Kültür ve Sanat

Gökçeadalı sanatçı ‘Devlet Sanatçısı’ unvanı kazandı

Geleneksel Türk Ebru Sanatı eğitimi veren hem sanatçı hem de yazar olan Zeynep Funda Yeğen, devlet sanatçısı unvanı kazandı.

Kültür ve Turizm Bakanlığı Türk Süsleme Sanatları Değerlendirme Kurulu’nun açıkladığı sonuca göre Gökçeada’da yaşayan 25 yıldır gönüllülük esası ile hiçbir ücret almadan çocuklara Geleneksel Türk Ebru Sanatı eğitimi veren hem sanatçı hem de yazar olan Zeynep Funda Yeğen, devlet sanatçısı unvanı kazandı.
25 yıllık geleneksel Türk ebru sanatına gönül vererek çalışmalarını devam ettiren ve aldığı devlet sanatçısı unvanı ile her zaman gönüllük esası ile çalışmaya devam edeceğini dile getiren sanatçı Yeğen, “Devlet sanatçısı olduğumu öğrendiğimde çok ağladım mutluluktan ağladım. Benim hayalimde yaşattığım bir uç noktaydı” dedi.

İki yıldır hazırladığını fakat 25 yıldır geleneksel Türk ebru sanatı yaptığını dile getiren Zeynep Funda Yeğen, “Ankara’ya kurula gitmiştim o kurulda güzel sonuçlar elde ettik.

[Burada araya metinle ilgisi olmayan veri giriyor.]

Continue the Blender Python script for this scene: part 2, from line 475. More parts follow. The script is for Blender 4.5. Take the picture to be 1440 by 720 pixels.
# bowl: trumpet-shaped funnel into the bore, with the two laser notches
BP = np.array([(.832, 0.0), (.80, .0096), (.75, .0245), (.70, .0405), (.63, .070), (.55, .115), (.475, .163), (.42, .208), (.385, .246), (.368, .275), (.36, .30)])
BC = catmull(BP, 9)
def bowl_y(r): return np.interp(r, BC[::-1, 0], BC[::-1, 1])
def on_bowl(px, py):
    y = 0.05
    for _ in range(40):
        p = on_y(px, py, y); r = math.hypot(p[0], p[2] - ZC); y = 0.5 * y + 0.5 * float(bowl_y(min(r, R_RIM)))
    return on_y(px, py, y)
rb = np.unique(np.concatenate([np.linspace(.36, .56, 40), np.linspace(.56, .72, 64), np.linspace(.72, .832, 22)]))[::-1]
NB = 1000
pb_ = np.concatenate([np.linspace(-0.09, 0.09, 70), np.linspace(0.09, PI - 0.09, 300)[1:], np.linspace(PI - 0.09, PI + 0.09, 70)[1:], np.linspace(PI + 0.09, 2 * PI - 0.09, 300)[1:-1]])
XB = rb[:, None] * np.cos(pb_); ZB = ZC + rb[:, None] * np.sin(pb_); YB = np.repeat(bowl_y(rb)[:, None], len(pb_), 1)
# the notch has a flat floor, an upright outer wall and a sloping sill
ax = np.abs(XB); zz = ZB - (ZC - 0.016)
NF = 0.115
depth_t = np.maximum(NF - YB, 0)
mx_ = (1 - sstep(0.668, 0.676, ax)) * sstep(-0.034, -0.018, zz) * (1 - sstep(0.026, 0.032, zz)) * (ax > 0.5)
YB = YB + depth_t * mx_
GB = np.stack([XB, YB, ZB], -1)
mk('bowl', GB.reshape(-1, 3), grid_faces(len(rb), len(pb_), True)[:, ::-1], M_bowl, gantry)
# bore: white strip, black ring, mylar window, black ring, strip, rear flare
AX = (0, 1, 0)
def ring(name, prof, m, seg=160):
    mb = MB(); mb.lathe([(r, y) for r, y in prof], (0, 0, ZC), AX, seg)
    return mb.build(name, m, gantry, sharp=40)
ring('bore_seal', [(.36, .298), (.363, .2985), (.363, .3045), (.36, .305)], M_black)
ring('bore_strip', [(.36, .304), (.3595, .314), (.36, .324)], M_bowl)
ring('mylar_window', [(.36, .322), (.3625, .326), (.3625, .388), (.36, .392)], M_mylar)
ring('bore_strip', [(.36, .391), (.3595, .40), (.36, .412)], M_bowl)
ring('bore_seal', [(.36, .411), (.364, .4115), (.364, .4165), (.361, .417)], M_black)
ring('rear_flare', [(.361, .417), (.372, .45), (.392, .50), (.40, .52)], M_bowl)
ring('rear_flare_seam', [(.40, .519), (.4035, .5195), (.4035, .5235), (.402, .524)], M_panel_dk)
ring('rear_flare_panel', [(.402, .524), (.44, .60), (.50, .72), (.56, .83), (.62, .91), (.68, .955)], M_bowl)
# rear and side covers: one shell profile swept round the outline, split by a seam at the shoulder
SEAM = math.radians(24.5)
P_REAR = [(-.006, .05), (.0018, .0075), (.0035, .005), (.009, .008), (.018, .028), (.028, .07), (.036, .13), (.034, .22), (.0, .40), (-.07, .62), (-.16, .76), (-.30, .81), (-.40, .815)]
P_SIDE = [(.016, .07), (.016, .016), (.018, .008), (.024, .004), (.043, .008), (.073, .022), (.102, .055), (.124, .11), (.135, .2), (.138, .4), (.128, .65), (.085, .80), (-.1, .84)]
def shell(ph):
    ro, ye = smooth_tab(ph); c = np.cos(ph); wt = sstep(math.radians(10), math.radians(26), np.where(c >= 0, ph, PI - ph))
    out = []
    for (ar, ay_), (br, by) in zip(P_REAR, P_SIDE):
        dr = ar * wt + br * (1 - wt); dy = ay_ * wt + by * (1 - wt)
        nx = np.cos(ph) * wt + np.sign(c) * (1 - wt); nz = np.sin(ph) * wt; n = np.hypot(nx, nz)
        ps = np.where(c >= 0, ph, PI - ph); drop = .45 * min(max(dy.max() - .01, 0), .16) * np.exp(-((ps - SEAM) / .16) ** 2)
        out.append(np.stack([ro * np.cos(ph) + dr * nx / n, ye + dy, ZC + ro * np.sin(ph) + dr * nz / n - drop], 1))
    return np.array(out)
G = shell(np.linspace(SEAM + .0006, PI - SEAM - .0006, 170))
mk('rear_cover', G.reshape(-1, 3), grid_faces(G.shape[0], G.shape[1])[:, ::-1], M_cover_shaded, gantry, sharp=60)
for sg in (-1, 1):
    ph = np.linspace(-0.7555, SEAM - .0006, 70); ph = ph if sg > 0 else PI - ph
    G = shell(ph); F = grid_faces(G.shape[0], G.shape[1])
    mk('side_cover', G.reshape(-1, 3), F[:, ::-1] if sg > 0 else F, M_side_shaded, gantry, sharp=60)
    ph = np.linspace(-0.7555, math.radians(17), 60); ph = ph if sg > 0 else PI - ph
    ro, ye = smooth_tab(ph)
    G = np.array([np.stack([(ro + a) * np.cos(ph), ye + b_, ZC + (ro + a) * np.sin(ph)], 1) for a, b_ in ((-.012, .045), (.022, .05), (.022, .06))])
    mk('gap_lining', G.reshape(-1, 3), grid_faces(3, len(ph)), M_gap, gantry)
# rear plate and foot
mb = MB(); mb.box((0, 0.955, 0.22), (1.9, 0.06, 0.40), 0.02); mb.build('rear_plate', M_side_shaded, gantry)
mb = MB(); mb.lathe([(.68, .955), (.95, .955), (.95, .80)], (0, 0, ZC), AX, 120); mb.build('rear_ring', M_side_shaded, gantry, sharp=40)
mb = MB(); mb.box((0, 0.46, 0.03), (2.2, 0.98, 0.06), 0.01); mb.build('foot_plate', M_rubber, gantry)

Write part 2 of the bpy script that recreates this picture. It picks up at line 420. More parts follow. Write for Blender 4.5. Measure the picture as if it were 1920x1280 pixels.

Artık Gökçeada’nın artık bir devlet sanatçısı var. Ben 25 yıldır ebru sanatı ile uğraşıyorum. Fakat iki sene sadece bu unvan için çalışmalar yaptım. Geleneksel Türk El Sanatlarından Ebrunun tamamen ebru ile bu kurula katıldım. Bu kurulun temelindeki şart geleneksel olmaktır. Bir miras taşıyıcısı oluyorsunuz. Ben dört yıldır çocuklarla aşağı yukarı haftada 65-70 çocukla bu sanatı gönüllülük esası ile yapıyoruz. Atölyede geleneksel Türk ebrusunu öğretiyordum. Ciddi bir eleme yapıldı. Üç ayrı kurumdan Kütüphane, Kaymakamlık ve Halk Eğitim geçtim. Gökçeada çocukları özellikle çok istiyorlardı. Çünkü benim bu unvanı almam güzel şeyleri doğuracak. Onlarda bundan yaralanabilecekler. Bu unvanın getirisinden onlar için büyük bir adım olacak. Çok mutluyum çok zor bir kuruldan geçtim. Devlet sanatçısı olduğumu öğrendiğimde çok ağladım mutluluktan ağladım. Benim hayalimde yaşattığım bir uç noktaydı. Oraya ulaşmak benim için kat etmek gereken çok yol oldu. Evet çok uzak değildim ama çok da uzaktım. Teknik olarak ebru geçmişi olarak yaptığım sergilerle, canlı performanslarla zaten hazırdım ama ben kendimi hazır hissetsem de önemli olan kurulda ki hocaların bana onay vermesiydi. Çok hazırlanıyorsunuz gecenizi gündüzünüze katıyorsunuz, günlerce çalışıyorum. Defalarca yaptım. Bir eseri yüz kere çalıştım. Bir videoyu belki yüz kere çektik. Çok titiz hazırlanıldı bu kadar hazırlığın içinde hocaların karşısında sunumda çok önemliydi. O sunumu yapabilmekte çok önemliydi. Gökçeada’nın tek devlet sanatçısı oldum. Benim söyle bir misyonum var.  Kendimi çocuklara adadım Benim yolum gönüllülük yoludur. Ebru aşkını onlara aşılamaya çalışıyorum. Burada ki görevim bir miras taşıyıcısı olmaktır. Benim sadece unvanım olacak başka hiçbir şekilde bunu farklı bir boyutta kullanmayacağım. Hiçbir farklı yol izlenmeyecek” dedi.